● WRITTEN EXERCISE
Retype the listing that follows, word for word.

- - - - -

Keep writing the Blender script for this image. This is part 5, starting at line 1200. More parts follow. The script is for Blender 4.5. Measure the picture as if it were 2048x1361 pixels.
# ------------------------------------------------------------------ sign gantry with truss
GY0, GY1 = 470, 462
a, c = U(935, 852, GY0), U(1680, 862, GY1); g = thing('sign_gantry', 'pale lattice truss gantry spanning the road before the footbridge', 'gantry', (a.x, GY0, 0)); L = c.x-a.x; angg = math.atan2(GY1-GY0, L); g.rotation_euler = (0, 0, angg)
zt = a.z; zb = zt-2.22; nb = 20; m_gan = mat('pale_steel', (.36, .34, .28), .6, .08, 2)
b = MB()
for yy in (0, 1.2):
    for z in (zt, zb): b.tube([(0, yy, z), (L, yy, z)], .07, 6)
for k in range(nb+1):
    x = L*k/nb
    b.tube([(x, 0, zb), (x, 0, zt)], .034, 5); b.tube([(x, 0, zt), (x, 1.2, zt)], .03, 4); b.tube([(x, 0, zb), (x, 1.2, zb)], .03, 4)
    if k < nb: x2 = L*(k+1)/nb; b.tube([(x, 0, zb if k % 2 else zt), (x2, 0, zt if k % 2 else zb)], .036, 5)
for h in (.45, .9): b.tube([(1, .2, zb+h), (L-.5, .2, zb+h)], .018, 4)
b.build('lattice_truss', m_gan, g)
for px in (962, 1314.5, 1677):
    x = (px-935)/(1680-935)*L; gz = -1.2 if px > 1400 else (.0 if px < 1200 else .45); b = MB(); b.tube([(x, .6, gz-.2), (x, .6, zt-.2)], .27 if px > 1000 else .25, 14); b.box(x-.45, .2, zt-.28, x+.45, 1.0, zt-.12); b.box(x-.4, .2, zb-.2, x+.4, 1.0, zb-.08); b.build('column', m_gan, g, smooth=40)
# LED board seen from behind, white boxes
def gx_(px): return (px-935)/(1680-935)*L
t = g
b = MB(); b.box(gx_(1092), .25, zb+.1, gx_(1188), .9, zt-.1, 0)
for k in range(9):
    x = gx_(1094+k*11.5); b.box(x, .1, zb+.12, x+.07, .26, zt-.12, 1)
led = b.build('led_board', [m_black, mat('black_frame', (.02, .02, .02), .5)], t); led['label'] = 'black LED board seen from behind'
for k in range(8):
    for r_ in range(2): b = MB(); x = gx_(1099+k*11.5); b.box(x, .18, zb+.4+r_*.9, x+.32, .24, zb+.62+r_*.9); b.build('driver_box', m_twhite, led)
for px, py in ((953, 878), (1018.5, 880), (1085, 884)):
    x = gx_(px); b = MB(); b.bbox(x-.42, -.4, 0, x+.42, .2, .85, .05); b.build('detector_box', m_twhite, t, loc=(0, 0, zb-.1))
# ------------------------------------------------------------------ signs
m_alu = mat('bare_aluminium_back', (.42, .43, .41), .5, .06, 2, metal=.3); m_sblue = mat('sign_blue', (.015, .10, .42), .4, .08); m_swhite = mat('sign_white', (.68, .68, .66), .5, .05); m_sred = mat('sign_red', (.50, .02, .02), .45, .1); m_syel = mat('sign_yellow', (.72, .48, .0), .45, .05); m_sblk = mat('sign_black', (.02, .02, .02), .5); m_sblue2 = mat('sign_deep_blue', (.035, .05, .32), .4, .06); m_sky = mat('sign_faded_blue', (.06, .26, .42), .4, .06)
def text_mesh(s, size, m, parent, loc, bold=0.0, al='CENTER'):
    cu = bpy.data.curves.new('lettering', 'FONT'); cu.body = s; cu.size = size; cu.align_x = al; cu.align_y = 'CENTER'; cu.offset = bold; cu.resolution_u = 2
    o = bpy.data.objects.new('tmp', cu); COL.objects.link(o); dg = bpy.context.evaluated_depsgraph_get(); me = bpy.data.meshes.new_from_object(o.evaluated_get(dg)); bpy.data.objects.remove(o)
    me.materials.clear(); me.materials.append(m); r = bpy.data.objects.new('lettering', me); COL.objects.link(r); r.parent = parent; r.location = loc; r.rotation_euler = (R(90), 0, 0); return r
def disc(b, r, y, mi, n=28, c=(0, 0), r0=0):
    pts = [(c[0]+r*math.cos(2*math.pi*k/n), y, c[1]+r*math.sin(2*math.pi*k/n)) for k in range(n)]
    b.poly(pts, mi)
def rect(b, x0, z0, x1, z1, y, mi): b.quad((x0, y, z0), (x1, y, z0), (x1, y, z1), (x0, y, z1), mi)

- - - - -

● EXERCISE ANSWER
Keep writing the Blender script for this image. This is part 5, starting at line 1200. More parts follow. The script is for Blender 4.5. Measure the picture as if it were 2048x1361 pixels.
# ------------------------------------------------------------------ sign gantry with truss
GY0, GY1 = 470, 462
a, c = U(935, 852, GY0), U(1680, 862, GY1); g = thing('sign_gantry', 'pale lattice truss gantry spanning the road before the footbridge', 'gantry', (a.x, GY0, 0)); L = c.x-a.x; angg = math.atan2(GY1-GY0, L); g.rotation_euler = (0, 0, angg)
zt = a.z; zb = zt-2.22; nb = 20; m_gan = mat('pale_steel', (.36, .34, .28), .6, .08, 2)
b = MB()
for yy in (0, 1.2):
    for z in (zt, zb): b.tube([(0, yy, z), (L, yy, z)], .07, 6)
for k in range(nb+1):
    x = L*k/nb
    b.tube([(x, 0, zb), (x, 0, zt)], .034, 5); b.tube([(x, 0, zt), (x, 1.2, zt)], .03, 4); b.tube([(x, 0, zb), (x, 1.2, zb)], .03, 4)
    if k < nb: x2 = L*(k+1)/nb; b.tube([(x, 0, zb if k % 2 else zt), (x2, 0, zt if k % 2 else zb)], .036, 5)
for h in (.45, .9): b.tube([(1, .2, zb+h), (L-.5, .2, zb+h)], .018, 4)
b.build('lattice_truss', m_gan, g)
for px in (962, 1314.5, 1677):
    x = (px-935)/(1680-935)*L; gz = -1.2 if px > 1400 else (.0 if px < 1200 else .45); b = MB(); b.tube([(x, .6, gz-.2), (x, .6, zt-.2)], .27 if px > 1000 else .25, 14); b.box(x-.45, .2, zt-.28, x+.45, 1.0, zt-.12); b.box(x-.4, .2, zb-.2, x+.4, 1.0, zb-.08); b.build('column', m_gan, g, smooth=40)
# LED board seen from behind, white boxes
def gx_(px): return (px-935)/(1680-935)*L
t = g
b = MB(); b.box(gx_(1092), .25, zb+.1, gx_(1188), .9, zt-.1, 0)
for k in range(9):
    x = gx_(1094+k*11.5); b.box(x, .1, zb+.12, x+.07, .26, zt-.12, 1)
led = b.build('led_board', [m_black, mat('black_frame', (.02, .02, .02), .5)], t); led['label'] = 'black LED board seen from behind'
for k in range(8):
    for r_ in range(2): b = MB(); x = gx_(1099+k*11.5); b.box(x, .18, zb+.4+r_*.9, x+.32, .24, zb+.62+r_*.9); b.build('driver_box', m_twhite, led)
for px, py in ((953, 878), (1018.5, 880), (1085, 884)):
    x = gx_(px); b = MB(); b.bbox(x-.42, -.4, 0, x+.42, .2, .85, .05); b.build('detector_box', m_twhite, t, loc=(0, 0, zb-.1))
# ------------------------------------------------------------------ signs
m_alu = mat('bare_aluminium_back', (.42, .43, .41), .5, .06, 2, metal=.3); m_sblue = mat('sign_blue', (.015, .10, .42), .4, .08); m_swhite = mat('sign_white', (.68, .68, .66), .5, .05); m_sred = mat('sign_red', (.50, .02, .02), .45, .1); m_syel = mat('sign_yellow', (.72, .48, .0), .45, .05); m_sblk = mat('sign_black', (.02, .02, .02), .5); m_sblue2 = mat('sign_deep_blue', (.035, .05, .32), .4, .06); m_sky = mat('sign_faded_blue', (.06, .26, .42), .4, .06)
def text_mesh(s, size, m, parent, loc, bold=0.0, al='CENTER'):
    cu = bpy.data.curves.new('lettering', 'FONT'); cu.body = s; cu.size = size; cu.align_x = al; cu.align_y = 'CENTER'; cu.offset = bold; cu.resolution_u = 2
    o = bpy.data.objects.new('tmp', cu); COL.objects.link(o); dg = bpy.context.evaluated_depsgraph_get(); me = bpy.data.meshes.new_from_object(o.evaluated_get(dg)); bpy.data.objects.remove(o)
    me.materials.clear(); me.materials.append(m); r = bpy.data.objects.new('lettering', me); COL.objects.link(r); r.parent = parent; r.location = loc; r.rotation_euler = (R(90), 0, 0); return r
def disc(b, r, y, mi, n=28, c=(0, 0), r0=0):
    pts = [(c[0]+r*math.cos(2*math.pi*k/n), y, c[1]+r*math.sin(2*math.pi*k/n)) for k in range(n)]
    b.poly(pts, mi)
def rect(b, x0, z0, x1, z1, y, mi): b.quad((x0, y, z0), (x1, y, z0), (x1, y, z1), (x0, y, z1), mi)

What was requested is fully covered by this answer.